Delegate takes on election funding

Bill would speed repayment of loans that bypass rules

March 12, 2007|By Melissa Harris | Melissa Harris,sun reporter

Candidates for state office are increasingly receiving large loans from contributors, a trend that some say raises questions about the lenders' influence and has prompted one lawmaker to propose a restriction on the practice.

During 2006, 144 contributors lent $2.26 million to candidates for state and county offices, including a $500,000 loan to Gov. Martin O'Malley that helped him in the final days of the campaign, according to State Board of Elections records released this month.

During the three previous years, donors made 44 such loans for a total of $421,069.

The data do not include loans from candidates or their spouses, which is a far more common practice than taking loans from other contributors.

Del. Luiz R.S. Simmons, a Montgomery County Democrat, has introduced a bill that would require candidates to repay the loans more quickly.

Simmons said that current law, which does not cap loans to campaigns, essentially permits candidates to skirt campaign finance limits. Individuals and companies are otherwise limited to contributing $4,000 to an individual candidate for Maryland or county office and $10,000 to any number of candidates during a four-year election cycle.

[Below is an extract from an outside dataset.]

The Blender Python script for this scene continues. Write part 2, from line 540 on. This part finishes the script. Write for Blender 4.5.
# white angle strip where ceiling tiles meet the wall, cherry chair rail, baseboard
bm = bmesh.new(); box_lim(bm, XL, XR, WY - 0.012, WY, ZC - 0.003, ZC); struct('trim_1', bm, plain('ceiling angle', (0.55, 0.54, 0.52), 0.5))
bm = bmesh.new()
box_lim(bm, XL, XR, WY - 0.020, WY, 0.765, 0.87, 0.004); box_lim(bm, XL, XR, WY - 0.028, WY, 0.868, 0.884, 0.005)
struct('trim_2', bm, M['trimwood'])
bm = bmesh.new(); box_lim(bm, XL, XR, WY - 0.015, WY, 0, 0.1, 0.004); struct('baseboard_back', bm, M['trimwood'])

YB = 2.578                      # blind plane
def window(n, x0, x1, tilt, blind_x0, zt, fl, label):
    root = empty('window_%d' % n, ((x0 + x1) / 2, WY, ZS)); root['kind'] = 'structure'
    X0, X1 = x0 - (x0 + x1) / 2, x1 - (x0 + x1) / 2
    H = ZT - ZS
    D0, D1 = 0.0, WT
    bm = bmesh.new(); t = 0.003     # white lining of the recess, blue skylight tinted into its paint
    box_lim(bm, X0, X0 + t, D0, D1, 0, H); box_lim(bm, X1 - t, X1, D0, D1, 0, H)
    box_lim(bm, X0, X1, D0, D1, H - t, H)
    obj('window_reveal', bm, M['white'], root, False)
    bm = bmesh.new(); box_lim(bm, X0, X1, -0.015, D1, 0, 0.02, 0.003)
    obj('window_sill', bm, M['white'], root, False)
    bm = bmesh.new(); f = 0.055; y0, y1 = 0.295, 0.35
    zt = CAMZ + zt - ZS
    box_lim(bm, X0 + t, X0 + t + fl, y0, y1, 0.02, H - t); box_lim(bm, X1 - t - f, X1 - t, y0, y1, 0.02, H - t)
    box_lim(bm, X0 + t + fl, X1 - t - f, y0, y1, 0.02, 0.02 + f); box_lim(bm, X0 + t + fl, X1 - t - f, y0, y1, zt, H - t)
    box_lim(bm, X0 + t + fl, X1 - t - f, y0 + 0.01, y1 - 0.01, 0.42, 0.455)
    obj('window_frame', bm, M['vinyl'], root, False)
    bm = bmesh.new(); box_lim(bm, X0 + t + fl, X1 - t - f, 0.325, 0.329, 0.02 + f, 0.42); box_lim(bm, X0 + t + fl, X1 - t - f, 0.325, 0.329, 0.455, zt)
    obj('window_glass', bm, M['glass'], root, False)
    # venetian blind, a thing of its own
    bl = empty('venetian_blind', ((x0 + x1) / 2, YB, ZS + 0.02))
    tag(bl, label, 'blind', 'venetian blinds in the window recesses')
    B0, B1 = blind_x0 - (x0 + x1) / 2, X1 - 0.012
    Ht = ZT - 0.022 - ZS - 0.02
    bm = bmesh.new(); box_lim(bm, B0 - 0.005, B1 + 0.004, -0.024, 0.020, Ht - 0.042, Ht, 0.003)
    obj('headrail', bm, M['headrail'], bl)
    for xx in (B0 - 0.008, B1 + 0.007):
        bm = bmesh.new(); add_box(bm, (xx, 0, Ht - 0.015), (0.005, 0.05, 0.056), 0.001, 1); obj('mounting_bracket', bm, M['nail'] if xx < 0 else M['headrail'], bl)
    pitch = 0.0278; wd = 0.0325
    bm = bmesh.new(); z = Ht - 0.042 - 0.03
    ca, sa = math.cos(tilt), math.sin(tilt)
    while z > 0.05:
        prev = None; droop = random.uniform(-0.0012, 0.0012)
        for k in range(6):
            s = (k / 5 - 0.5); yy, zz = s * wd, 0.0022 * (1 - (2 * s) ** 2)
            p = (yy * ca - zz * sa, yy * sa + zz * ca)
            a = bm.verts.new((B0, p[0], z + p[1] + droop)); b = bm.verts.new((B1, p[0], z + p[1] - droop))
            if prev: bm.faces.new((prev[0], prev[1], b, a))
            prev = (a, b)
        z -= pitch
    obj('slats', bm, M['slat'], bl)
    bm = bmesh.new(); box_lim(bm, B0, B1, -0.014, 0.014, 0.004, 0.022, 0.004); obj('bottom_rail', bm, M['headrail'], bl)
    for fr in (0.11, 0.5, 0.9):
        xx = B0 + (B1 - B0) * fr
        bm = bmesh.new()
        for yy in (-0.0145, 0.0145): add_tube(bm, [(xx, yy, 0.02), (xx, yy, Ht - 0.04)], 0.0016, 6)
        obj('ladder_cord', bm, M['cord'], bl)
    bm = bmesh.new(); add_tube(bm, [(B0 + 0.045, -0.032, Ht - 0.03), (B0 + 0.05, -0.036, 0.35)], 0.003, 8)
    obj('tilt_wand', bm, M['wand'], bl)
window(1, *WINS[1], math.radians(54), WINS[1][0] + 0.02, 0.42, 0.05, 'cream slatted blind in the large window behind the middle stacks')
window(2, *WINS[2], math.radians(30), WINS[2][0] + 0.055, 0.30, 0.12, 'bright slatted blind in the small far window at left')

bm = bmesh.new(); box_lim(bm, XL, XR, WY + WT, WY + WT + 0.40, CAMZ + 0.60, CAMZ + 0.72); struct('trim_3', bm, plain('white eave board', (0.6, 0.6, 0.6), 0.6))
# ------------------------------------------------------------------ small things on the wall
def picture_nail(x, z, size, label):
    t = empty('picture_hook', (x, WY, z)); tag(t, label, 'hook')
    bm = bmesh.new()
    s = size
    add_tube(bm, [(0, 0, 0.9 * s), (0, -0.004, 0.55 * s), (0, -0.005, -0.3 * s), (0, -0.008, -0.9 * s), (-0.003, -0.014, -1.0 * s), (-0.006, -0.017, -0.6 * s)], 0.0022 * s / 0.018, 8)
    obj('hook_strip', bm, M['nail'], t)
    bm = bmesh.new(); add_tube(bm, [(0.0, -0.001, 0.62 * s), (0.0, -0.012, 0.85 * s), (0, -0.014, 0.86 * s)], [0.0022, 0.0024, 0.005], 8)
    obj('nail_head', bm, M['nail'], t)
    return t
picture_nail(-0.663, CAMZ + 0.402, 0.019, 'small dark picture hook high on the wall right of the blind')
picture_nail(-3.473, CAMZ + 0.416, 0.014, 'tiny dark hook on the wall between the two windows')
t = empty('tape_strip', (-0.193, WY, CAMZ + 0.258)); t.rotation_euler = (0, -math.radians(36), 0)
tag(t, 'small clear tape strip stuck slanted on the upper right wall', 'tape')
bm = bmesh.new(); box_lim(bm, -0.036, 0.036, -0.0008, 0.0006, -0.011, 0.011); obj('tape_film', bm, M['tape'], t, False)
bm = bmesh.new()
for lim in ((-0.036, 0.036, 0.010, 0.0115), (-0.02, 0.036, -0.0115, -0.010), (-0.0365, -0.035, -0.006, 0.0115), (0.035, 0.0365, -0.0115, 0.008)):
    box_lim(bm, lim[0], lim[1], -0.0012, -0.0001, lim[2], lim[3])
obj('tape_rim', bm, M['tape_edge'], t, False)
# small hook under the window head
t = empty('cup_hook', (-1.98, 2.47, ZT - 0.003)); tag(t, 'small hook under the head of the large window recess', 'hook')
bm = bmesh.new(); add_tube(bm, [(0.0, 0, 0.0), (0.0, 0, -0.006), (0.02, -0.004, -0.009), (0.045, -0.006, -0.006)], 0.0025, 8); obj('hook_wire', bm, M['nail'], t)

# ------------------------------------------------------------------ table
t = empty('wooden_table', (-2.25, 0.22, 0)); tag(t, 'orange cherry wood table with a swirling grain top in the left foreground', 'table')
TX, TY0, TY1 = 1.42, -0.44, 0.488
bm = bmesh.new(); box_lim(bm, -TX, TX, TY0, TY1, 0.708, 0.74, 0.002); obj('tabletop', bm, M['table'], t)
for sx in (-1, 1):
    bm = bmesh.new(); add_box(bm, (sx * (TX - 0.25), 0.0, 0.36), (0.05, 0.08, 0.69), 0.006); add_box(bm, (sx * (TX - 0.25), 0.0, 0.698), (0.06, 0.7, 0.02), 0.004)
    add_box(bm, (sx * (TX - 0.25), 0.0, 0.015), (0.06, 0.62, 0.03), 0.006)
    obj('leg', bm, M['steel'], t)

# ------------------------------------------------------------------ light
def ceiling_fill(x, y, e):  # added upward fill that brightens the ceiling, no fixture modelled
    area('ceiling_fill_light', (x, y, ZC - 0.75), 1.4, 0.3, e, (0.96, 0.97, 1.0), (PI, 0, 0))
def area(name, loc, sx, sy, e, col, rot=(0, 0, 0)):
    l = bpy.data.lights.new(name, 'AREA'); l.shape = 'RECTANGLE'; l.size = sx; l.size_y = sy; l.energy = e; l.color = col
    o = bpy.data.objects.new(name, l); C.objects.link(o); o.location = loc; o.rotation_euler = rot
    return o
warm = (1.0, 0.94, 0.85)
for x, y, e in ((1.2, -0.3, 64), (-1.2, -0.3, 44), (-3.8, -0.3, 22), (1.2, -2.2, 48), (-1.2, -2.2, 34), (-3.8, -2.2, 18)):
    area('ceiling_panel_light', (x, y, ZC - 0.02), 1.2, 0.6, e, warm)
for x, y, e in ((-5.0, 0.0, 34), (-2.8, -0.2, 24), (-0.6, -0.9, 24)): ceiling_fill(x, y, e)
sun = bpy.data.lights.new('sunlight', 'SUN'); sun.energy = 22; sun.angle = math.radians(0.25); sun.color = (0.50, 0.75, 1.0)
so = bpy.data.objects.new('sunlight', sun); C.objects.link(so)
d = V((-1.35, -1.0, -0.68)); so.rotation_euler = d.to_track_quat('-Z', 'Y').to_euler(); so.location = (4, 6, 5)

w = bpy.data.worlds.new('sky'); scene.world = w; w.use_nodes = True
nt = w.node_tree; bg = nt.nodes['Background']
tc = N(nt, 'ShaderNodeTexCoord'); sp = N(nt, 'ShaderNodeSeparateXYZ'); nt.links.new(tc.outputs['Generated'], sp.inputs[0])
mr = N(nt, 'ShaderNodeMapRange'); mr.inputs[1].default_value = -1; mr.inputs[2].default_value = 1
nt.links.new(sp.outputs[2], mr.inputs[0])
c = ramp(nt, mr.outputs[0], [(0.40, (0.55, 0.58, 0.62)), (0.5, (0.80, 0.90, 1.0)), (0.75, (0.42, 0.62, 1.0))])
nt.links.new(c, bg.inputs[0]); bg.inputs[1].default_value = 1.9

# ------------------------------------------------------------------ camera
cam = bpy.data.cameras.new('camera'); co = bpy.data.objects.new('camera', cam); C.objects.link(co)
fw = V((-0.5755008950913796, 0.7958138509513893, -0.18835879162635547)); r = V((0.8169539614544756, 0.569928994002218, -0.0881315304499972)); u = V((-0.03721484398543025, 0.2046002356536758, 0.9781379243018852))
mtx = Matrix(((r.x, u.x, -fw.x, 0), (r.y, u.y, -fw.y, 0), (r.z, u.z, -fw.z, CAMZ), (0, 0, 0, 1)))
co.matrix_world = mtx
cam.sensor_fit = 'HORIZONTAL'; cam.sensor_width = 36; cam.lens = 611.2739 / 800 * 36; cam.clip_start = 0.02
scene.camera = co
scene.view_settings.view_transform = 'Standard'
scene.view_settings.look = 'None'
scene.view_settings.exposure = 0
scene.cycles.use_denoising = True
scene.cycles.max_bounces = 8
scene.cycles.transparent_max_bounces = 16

The current system "is another example of Maryland's porous election laws," said Simmons, who didn't seek co-sponsors for his bill, because he expected it would draw little support. "The rules emasculate the whole public policy behind them."

Candidates say borrowing money from anyone other than their spouse or own savings account is not preferred, but when they're locked in a tight race and big donors have reached campaign finance caps, loans are often the only way to keep up with an incumbent.

"We were neck-and-neck with my opponent in polling, but the problem was that he was upping the ante," said Rushern L. Baker III, who lost the Democratic primary for Prince George's County executive last fall by a 5-point margin to incumbent Jack B. Johnson.

Baker borrowed $310,000 from the Renter's Finance Corp., an arm of a Virginia apartment management company unhappy with a Johnson proposal, to pay for his last round of television and radio advertisements, according to state campaign records.

However, had the corporation decided to make an outright contribution to Baker's campaign, rather than a loan, the donation would have been capped at $4,000 under state campaign finance rules.

"We just simply had no other resources to go to," said Baker, who also lent $196,000 of his own money to his campaign.

In the waning days of last year's gubernatorial election, O'Malley relied on a similar strategy.

John P. Coale, a well-connected Washington attorney, lent Martin O'Malley $500,000, infusing the Democrat's gubernatorial campaign with enough cash to pay for a final blitz of television commercials.

After his election, O'Malley quickly raised the money to repay Coale, who is known for his work on tobacco litigation and who is the husband of Fox News commentator Greta Van Susteren.

Two spokesmen for the governor declined to comment on Simmons' legislation. However, in a November Sun article, O'Malley spokesman Rick Abbruzzese said that seeking a loan from Coale, who served on the campaign steering committee and later the governor's transition team, was a "strategic decision."

"We were in the midst of a constant barrage of negative attacks on television and in the mail," Abbruzzese said. "A decision was made to borrow this money to make sure that we weren't badly outspent."

Quick repayments of loans, such as the governor's, are the exception rather than the rule, according to election records requested by Simmons.

During the four-year election cycle that ended Dec. 31, 2006, donors lent candidates $2.68 million. As of Dec. 31, only $657,034, or about a quarter of the loans, had been repaid.

Simmons said that large loans, especially when they rescue cash-strapped candidates, do more than affect the outcome of a race.

"They impact candidate loyalty," Simmons said, arguing that a candidate could feel beholden to someone who provided such critical aid.

Del. Jon S. Cardin, a Baltimore County Democrat who chairs the subcommittee that handles election issues in the House, said he needs to do more research on the issue before reaching an opinion on Simmons' proposal.

He also said existing requirements that candidates report the source of the loans introduces some accountability into the system.

"We have to make sure that we have a problem first, and then see if this is the right solution," he said. "I understand where [Simmons] is coming from."

Under current law, candidates who received loans from 2003 to 2006 have until Dec. 31, 2010 to repay them. But Simmons and state prosecutors question whether candidates, particularly ones who lost and lack fundraising leverage, will ever do so.

"Seven or eight years, who's even going to be tracking it or remembering it?" Deputy State Prosecutor Thomas M. McDonough asked.